DATA SHOWN

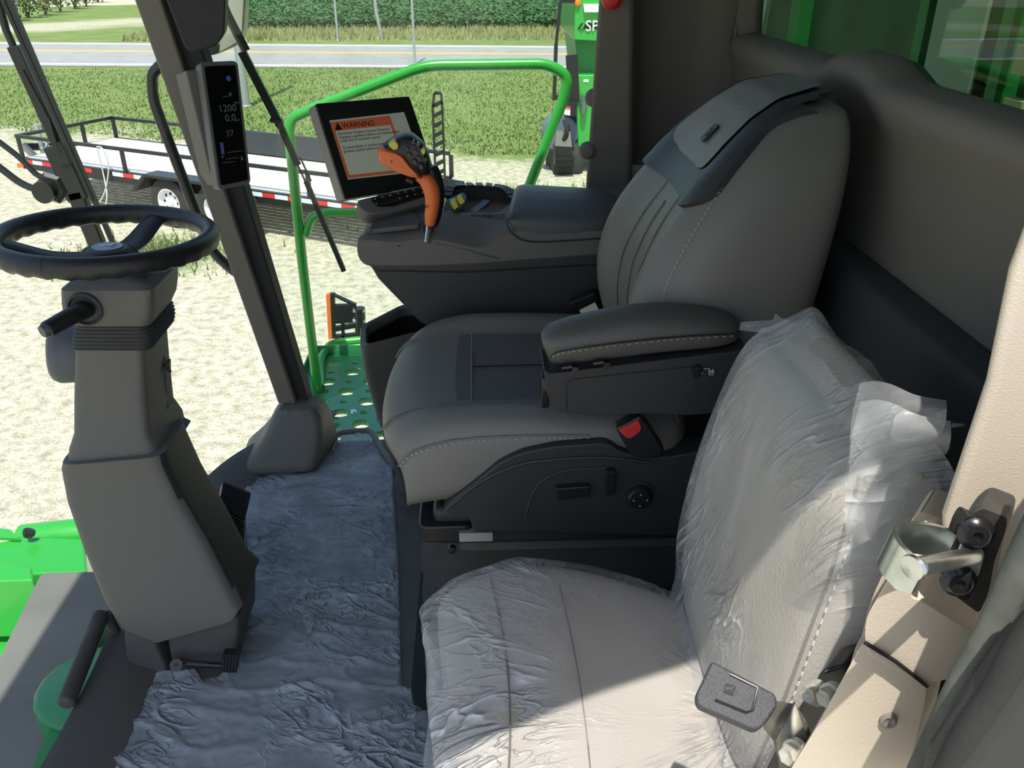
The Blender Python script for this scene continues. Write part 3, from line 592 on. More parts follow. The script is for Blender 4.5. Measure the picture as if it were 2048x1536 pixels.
mb = MB(); mb.loft([usec(246, 300, 1258, 1.30, .09, .012), usec(248, 312, 1290, 1.295, .1, .012), usec(252, 335, 1345, 1.29, .11, .012)]); mb.loft([usec(330, 478, 1262, 1.31, .15, .012, vR=1232), usec(336, 476, 1300, 1.30, .16, .012), usec(345, 462, 1340, 1.30, .16, .012), usec(345, 462, 1375, 1.36, .1, .012)]); sc.part('foot_cover', mb, gplastic2, ang=50)
# wheel
WC = Vector((-.669, 1.50, .842)); ax = Vector((.05, .03, 1)).normalized(); WU = Vector((1, 0, -.06)).normalized(); WV = ax.cross(WU).normalized(); WU = WV.cross(ax)
R_ = .178
def wp(a, r=R_, h=0): return WC+WU*math.cos(a)*r+WV*math.sin(a)*r+ax*h
mb = MB(); N_ = 96; rings = []
for i in range(N_):
    a = 2*math.pi*i/N_; cr = wp(a); rad = (WU*math.cos(a)+WV*math.sin(a)); ring_ = []
    for k in range(16):
        t = 2*math.pi*k/16; q = .0178
        if math.sin(t) < -.2 : q += .0016*math.sin(a*32)
        ring_.append(cr+rad*math.cos(t)*q*.95+ax*math.sin(t)*q*1.05)
    rings.append(ring_)
mb.loft(rings+[rings[0]], False)
sw = sc.part('steering_wheel', mb, mat('black_leather', (.014, .014, .015), .36, bump=.4, bscale=500), ang=80)
for a0 in (78, 198, 318):
    a = math.radians(a0); mb = MB(); path = [wp(a, .03, -.035), wp(a, .09, -.030), wp(a, .15, -.008), wp(a, .182, 0)]
    pp = spline(path, 4); wds = [.030-.008*min(1, i/8) for i in range(len(pp))]; sd_ = ax.cross(WU*math.cos(a)+WV*math.sin(a))
    mb.loft([[p+sd_*w_+ax*.002, p+sd_*w_*.5+ax*.008, p-sd_*w_*.5+ax*.008, p-sd_*w_+ax*.002, p-sd_*w_*.7-ax*.008, p+sd_*w_*.7-ax*.008] for p, w_ in zip(pp, wds)]); sc.part('spoke', mb, black, sw, ang=50)
mb = MB(); mb.revolve(WC-ax*.062, ax, [(0, .045), (.012, .05), (.03, .052), (.042, .042), (.046, .03), (.047, 0)], 36); sc.part('hub', mb, black, sw)
mb = MB(); mb.revolve(WC-ax*.016, ax, [(0, .027), (.002, .026), (.0025, 0)], 36); sc.part('emblem', mb, mat('emblem_blue_grey', (.10, .14, .22), .2), sw)
mb = shape(DEER, .030, WC-ax*.0135, (1, 0, 0), (0, 1, 0)); sc.part('emblem_mark', mb, mat('emblem_silver', (.5, .5, .5), .3, .6), sw, smooth=False)
for a0 in (262, 20, 140):
    a = math.radians(a0); mb = MB(); rad = WU*math.cos(a)+WV*math.sin(a); cr = wp(a); ring_ = [cr+rad*math.cos(t)*.0166+ax*math.sin(t)*.018 for t in [2*math.pi*k/20 for k in range(21)]]; mb.tube(ring_, .0009, 6, False); sc.part('seam', mb, black, sw)
# pedals
bp_ = Thing('brake_pedals', 'pair of black ribbed brake pedals behind the steering column', 'pedal', P(470, 1040, z=0))
for (tl, tr_, br, bl) in (((446, 962), (503, 985), (490, 1040), (438, 1008)), ((438, 1012), (490, 1043), (488, 1085), (440, 1062))):
    o = P(470, 1000, z=.16); n_ = Vector((.45, -.35, .8)); q = [PP(*k, o, n_) for k in (tl, tr_, br, bl)]; mb = MB(); nz = n_.normalized(); mb.prism(rounded(q, .006), -nz*.022)
    for i in range(1, 9): a = q[0].lerp(q[3], i/9); b = q[1].lerp(q[2], i/9); mb.bar(a.lerp(b, .06)+nz*.001, a.lerp(b, .94)+nz*.001, .003, .003, up=nz)
    pd = bp_.part('pedal_pad', mb, black, bevel=.002); e = (q[0]+q[2])/2-nz*.02; bp_.part('pedal_arm', MB().bar(e, Vector((e.x-.06, e.y+.05, .03)), .012, .02), black)
tp = Thing('tilt_pedal', 'small black pedal lever with a ribbed pad at the foot of the column', 'pedal', P(400, 1360, z=0))
o = P(400, 1330, y=1.27); mb = MB(); mb.tube([P(347, 1330, y=1.275), P(375, 1327, y=1.27), P(445, 1331, y=1.265)], [.009, .007, .006], 10); mb.cyl(P(352, 1330, y=1.262), P(352, 1330, y=1.29), .012); tp.part('lever', mb, blackg)
mb = MB(); mb.prism(outl([(444, 1311), (476, 1312), (473, 1346), (441, 1345)], 1.25, .003), (0, .02, 0)); pad = tp.part('pad', mb, black, bevel=.002)
for k in range(5): u = 447+6*k; mb = MB(); mb.bar(P(u+1, 1313, y=1.249), P(u-1, 1344, y=1.249), .0022, .004, up=(0, 1, 0)); tp.part('rib', mb, dplastic, pad)
mb = MB(); mb.cyl(P(352, 1330, y=1.25), P(352, 1330, y=1.262), .004); tp.part('pivot_bolt', mb, dplastic)
mb = MB(); a, b = P(203, 1228, z=.10), P(131, 1410, z=.06); mb.tube([a, a.lerp(b, .02), a.lerp(b, .98), b], [.014, .0165, .0165, .012], 20); mb.cyl(a+Vector((.01, 0, 0)), Vector((a.x+.02, a.y+.01, 0)), .01)
single('foot_bar', mb, mat('worn_rubber', (.055, .052, .048), .75, bump=.5, bscale=150, var=.3, vscale=30), 'dusty dark rubber foot bar left of the column base', 'foot rest', ang=40)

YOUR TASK
Write out the full set of lines verbatim, without the pictures.

SOLUTION BELOW
The Blender Python script for this scene continues. Write part 3, from line 592 on. More parts follow. The script is for Blender 4.5. Measure the picture as if it were 2048x1536 pixels.
mb = MB(); mb.loft([usec(246, 300, 1258, 1.30, .09, .012), usec(248, 312, 1290, 1.295, .1, .012), usec(252, 335, 1345, 1.29, .11, .012)]); mb.loft([usec(330, 478, 1262, 1.31, .15, .012, vR=1232), usec(336, 476, 1300, 1.30, .16, .012), usec(345, 462, 1340, 1.30, .16, .012), usec(345, 462, 1375, 1.36, .1, .012)]); sc.part('foot_cover', mb, gplastic2, ang=50)
# wheel
WC = Vector((-.669, 1.50, .842)); ax = Vector((.05, .03, 1)).normalized(); WU = Vector((1, 0, -.06)).normalized(); WV = ax.cross(WU).normalized(); WU = WV.cross(ax)
R_ = .178
def wp(a, r=R_, h=0): return WC+WU*math.cos(a)*r+WV*math.sin(a)*r+ax*h
mb = MB(); N_ = 96; rings = []
for i in range(N_):
    a = 2*math.pi*i/N_; cr = wp(a); rad = (WU*math.cos(a)+WV*math.sin(a)); ring_ = []
    for k in range(16):
        t = 2*math.pi*k/16; q = .0178
        if math.sin(t) < -.2 : q += .0016*math.sin(a*32)
        ring_.append(cr+rad*math.cos(t)*q*.95+ax*math.sin(t)*q*1.05)
    rings.append(ring_)
mb.loft(rings+[rings[0]], False)
sw = sc.part('steering_wheel', mb, mat('black_leather', (.014, .014, .015), .36, bump=.4, bscale=500), ang=80)
for a0 in (78, 198, 318):
    a = math.radians(a0); mb = MB(); path = [wp(a, .03, -.035), wp(a, .09, -.030), wp(a, .15, -.008), wp(a, .182, 0)]
    pp = spline(path, 4); wds = [.030-.008*min(1, i/8) for i in range(len(pp))]; sd_ = ax.cross(WU*math.cos(a)+WV*math.sin(a))
    mb.loft([[p+sd_*w_+ax*.002, p+sd_*w_*.5+ax*.008, p-sd_*w_*.5+ax*.008, p-sd_*w_+ax*.002, p-sd_*w_*.7-ax*.008, p+sd_*w_*.7-ax*.008] for p, w_ in zip(pp, wds)]); sc.part('spoke', mb, black, sw, ang=50)
mb = MB(); mb.revolve(WC-ax*.062, ax, [(0, .045), (.012, .05), (.03, .052), (.042, .042), (.046, .03), (.047, 0)], 36); sc.part('hub', mb, black, sw)
mb = MB(); mb.revolve(WC-ax*.016, ax, [(0, .027), (.002, .026), (.0025, 0)], 36); sc.part('emblem', mb, mat('emblem_blue_grey', (.10, .14, .22), .2), sw)
mb = shape(DEER, .030, WC-ax*.0135, (1, 0, 0), (0, 1, 0)); sc.part('emblem_mark', mb, mat('emblem_silver', (.5, .5, .5), .3, .6), sw, smooth=False)
for a0 in (262, 20, 140):
    a = math.radians(a0); mb = MB(); rad = WU*math.cos(a)+WV*math.sin(a); cr = wp(a); ring_ = [cr+rad*math.cos(t)*.0166+ax*math.sin(t)*.018 for t in [2*math.pi*k/20 for k in range(21)]]; mb.tube(ring_, .0009, 6, False); sc.part('seam', mb, black, sw)
# pedals
bp_ = Thing('brake_pedals', 'pair of black ribbed brake pedals behind the steering column', 'pedal', P(470, 1040, z=0))
for (tl, tr_, br, bl) in (((446, 962), (503, 985), (490, 1040), (438, 1008)), ((438, 1012), (490, 1043), (488, 1085), (440, 1062))):
    o = P(470, 1000, z=.16); n_ = Vector((.45, -.35, .8)); q = [PP(*k, o, n_) for k in (tl, tr_, br, bl)]; mb = MB(); nz = n_.normalized(); mb.prism(rounded(q, .006), -nz*.022)
    for i in range(1, 9): a = q[0].lerp(q[3], i/9); b = q[1].lerp(q[2], i/9); mb.bar(a.lerp(b, .06)+nz*.001, a.lerp(b, .94)+nz*.001, .003, .003, up=nz)
    pd = bp_.part('pedal_pad', mb, black, bevel=.002); e = (q[0]+q[2])/2-nz*.02; bp_.part('pedal_arm', MB().bar(e, Vector((e.x-.06, e.y+.05, .03)), .012, .02), black)
tp = Thing('tilt_pedal', 'small black pedal lever with a ribbed pad at the foot of the column', 'pedal', P(400, 1360, z=0))
o = P(400, 1330, y=1.27); mb = MB(); mb.tube([P(347, 1330, y=1.275), P(375, 1327, y=1.27), P(445, 1331, y=1.265)], [.009, .007, .006], 10); mb.cyl(P(352, 1330, y=1.262), P(352, 1330, y=1.29), .012); tp.part('lever', mb, blackg)
mb = MB(); mb.prism(outl([(444, 1311), (476, 1312), (473, 1346), (441, 1345)], 1.25, .003), (0, .02, 0)); pad = tp.part('pad', mb, black, bevel=.002)
for k in range(5): u = 447+6*k; mb = MB(); mb.bar(P(u+1, 1313, y=1.249), P(u-1, 1344, y=1.249), .0022, .004, up=(0, 1, 0)); tp.part('rib', mb, dplastic, pad)
mb = MB(); mb.cyl(P(352, 1330, y=1.25), P(352, 1330, y=1.262), .004); tp.part('pivot_bolt', mb, dplastic)
mb = MB(); a, b = P(203, 1228, z=.10), P(131, 1410, z=.06); mb.tube([a, a.lerp(b, .02), a.lerp(b, .98), b], [.014, .0165, .0165, .012], 20); mb.cyl(a+Vector((.01, 0, 0)), Vector((a.x+.02, a.y+.01, 0)), .01)
single('foot_bar', mb, mat('worn_rubber', (.055, .052, .048), .75, bump=.5, bscale=150, var=.3, vscale=30), 'dusty dark rubber foot bar left of the column base', 'foot rest', ang=40)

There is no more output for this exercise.